▶ **Goal**
Write out the whole of the material exactly.

BEGIN Supplied data

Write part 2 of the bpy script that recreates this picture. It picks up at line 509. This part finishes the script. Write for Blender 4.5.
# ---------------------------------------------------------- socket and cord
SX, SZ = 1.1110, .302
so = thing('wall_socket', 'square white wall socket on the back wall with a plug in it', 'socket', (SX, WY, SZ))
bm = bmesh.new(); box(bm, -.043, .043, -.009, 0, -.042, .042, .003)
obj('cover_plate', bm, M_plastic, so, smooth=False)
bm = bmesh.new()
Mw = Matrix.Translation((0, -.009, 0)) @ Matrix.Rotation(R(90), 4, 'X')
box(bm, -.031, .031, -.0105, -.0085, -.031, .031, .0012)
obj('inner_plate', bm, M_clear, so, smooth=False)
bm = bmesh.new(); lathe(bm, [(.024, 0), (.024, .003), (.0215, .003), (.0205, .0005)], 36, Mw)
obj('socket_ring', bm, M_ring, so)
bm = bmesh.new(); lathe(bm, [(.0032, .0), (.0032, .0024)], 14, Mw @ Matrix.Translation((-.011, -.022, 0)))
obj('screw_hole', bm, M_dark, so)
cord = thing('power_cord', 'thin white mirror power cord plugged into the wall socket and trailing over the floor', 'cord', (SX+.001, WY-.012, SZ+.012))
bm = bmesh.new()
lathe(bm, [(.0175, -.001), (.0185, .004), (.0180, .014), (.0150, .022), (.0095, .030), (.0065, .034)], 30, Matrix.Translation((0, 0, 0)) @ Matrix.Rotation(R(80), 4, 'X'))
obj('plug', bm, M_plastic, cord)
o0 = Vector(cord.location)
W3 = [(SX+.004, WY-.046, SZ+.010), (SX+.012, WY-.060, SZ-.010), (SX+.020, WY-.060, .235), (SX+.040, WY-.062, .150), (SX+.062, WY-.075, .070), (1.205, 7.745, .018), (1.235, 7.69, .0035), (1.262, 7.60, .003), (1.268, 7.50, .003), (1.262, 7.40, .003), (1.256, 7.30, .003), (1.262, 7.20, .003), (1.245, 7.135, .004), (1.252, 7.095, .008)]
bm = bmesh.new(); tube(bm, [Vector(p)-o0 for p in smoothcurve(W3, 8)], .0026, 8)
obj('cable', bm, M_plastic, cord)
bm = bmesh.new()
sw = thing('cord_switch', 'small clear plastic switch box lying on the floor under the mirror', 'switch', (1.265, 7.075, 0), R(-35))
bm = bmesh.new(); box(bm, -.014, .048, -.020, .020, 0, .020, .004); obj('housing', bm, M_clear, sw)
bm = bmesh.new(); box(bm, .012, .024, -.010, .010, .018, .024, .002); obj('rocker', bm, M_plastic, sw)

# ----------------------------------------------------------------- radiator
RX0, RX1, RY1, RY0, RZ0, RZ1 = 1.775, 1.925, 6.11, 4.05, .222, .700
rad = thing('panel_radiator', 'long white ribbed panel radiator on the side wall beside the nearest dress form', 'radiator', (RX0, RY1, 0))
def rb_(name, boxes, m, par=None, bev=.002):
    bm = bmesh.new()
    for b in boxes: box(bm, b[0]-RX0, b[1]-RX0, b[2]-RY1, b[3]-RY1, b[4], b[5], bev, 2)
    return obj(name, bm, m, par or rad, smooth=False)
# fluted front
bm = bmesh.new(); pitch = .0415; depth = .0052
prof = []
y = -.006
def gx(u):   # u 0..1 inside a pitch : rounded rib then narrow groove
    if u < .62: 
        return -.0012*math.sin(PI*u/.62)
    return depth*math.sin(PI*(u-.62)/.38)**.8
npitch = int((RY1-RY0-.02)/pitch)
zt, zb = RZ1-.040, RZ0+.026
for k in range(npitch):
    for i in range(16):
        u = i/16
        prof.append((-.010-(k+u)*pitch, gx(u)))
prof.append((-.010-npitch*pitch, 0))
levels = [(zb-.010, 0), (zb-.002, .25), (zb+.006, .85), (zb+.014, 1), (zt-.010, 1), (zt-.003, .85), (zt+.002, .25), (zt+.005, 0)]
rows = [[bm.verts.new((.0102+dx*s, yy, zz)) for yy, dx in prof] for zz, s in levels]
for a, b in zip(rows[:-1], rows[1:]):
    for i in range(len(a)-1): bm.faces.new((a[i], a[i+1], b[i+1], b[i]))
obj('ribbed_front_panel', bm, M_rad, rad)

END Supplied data

▶ **Answer for the task**
Write part 2 of the bpy script that recreates this picture. It picks up at line 509. This part finishes the script. Write for Blender 4.5.
# ---------------------------------------------------------- socket and cord
SX, SZ = 1.1110, .302
so = thing('wall_socket', 'square white wall socket on the back wall with a plug in it', 'socket', (SX, WY, SZ))
bm = bmesh.new(); box(bm, -.043, .043, -.009, 0, -.042, .042, .003)
obj('cover_plate', bm, M_plastic, so, smooth=False)
bm = bmesh.new()
Mw = Matrix.Translation((0, -.009, 0)) @ Matrix.Rotation(R(90), 4, 'X')
box(bm, -.031, .031, -.0105, -.0085, -.031, .031, .0012)
obj('inner_plate', bm, M_clear, so, smooth=False)
bm = bmesh.new(); lathe(bm, [(.024, 0), (.024, .003), (.0215, .003), (.0205, .0005)], 36, Mw)
obj('socket_ring', bm, M_ring, so)
bm = bmesh.new(); lathe(bm, [(.0032, .0), (.0032, .0024)], 14, Mw @ Matrix.Translation((-.011, -.022, 0)))
obj('screw_hole', bm, M_dark, so)
cord = thing('power_cord', 'thin white mirror power cord plugged into the wall socket and trailing over the floor', 'cord', (SX+.001, WY-.012, SZ+.012))
bm = bmesh.new()
lathe(bm, [(.0175, -.001), (.0185, .004), (.0180, .014), (.0150, .022), (.0095, .030), (.0065, .034)], 30, Matrix.Translation((0, 0, 0)) @ Matrix.Rotation(R(80), 4, 'X'))
obj('plug', bm, M_plastic, cord)
o0 = Vector(cord.location)
W3 = [(SX+.004, WY-.046, SZ+.010), (SX+.012, WY-.060, SZ-.010), (SX+.020, WY-.060, .235), (SX+.040, WY-.062, .150), (SX+.062, WY-.075, .070), (1.205, 7.745, .018), (1.235, 7.69, .0035), (1.262, 7.60, .003), (1.268, 7.50, .003), (1.262, 7.40, .003), (1.256, 7.30, .003), (1.262, 7.20, .003), (1.245, 7.135, .004), (1.252, 7.095, .008)]
bm = bmesh.new(); tube(bm, [Vector(p)-o0 for p in smoothcurve(W3, 8)], .0026, 8)
obj('cable', bm, M_plastic, cord)
bm = bmesh.new()
sw = thing('cord_switch', 'small clear plastic switch box lying on the floor under the mirror', 'switch', (1.265, 7.075, 0), R(-35))
bm = bmesh.new(); box(bm, -.014, .048, -.020, .020, 0, .020, .004); obj('housing', bm, M_clear, sw)
bm = bmesh.new(); box(bm, .012, .024, -.010, .010, .018, .024, .002); obj('rocker', bm, M_plastic, sw)

# ----------------------------------------------------------------- radiator
RX0, RX1, RY1, RY0, RZ0, RZ1 = 1.775, 1.925, 6.11, 4.05, .222, .700
rad = thing('panel_radiator', 'long white ribbed panel radiator on the side wall beside the nearest dress form', 'radiator', (RX0, RY1, 0))
def rb_(name, boxes, m, par=None, bev=.002):
    bm = bmesh.new()
    for b in boxes: box(bm, b[0]-RX0, b[1]-RX0, b[2]-RY1, b[3]-RY1, b[4], b[5], bev, 2)
    return obj(name, bm, m, par or rad, smooth=False)
# fluted front
bm = bmesh.new(); pitch = .0415; depth = .0052
prof = []
y = -.006
def gx(u):   # u 0..1 inside a pitch : rounded rib then narrow groove
    if u < .62: 
        return -.0012*math.sin(PI*u/.62)
    return depth*math.sin(PI*(u-.62)/.38)**.8
npitch = int((RY1-RY0-.02)/pitch)
zt, zb = RZ1-.040, RZ0+.026
for k in range(npitch):
    for i in range(16):
        u = i/16
        prof.append((-.010-(k+u)*pitch, gx(u)))
prof.append((-.010-npitch*pitch, 0))
levels = [(zb-.010, 0), (zb-.002, .25), (zb+.006, .85), (zb+.014, 1), (zt-.010, 1), (zt-.003, .85), (zt+.002, .25), (zt+.005, 0)]
rows = [[bm.verts.new((.0102+dx*s, yy, zz)) for yy, dx in prof] for zz, s in levels]
for a, b in zip(rows[:-1], rows[1:]):
    for i in range(len(a)-1): bm.faces.new((a[i], a[i+1], b[i+1], b[i]))
obj('ribbed_front_panel', bm, M_rad, rad)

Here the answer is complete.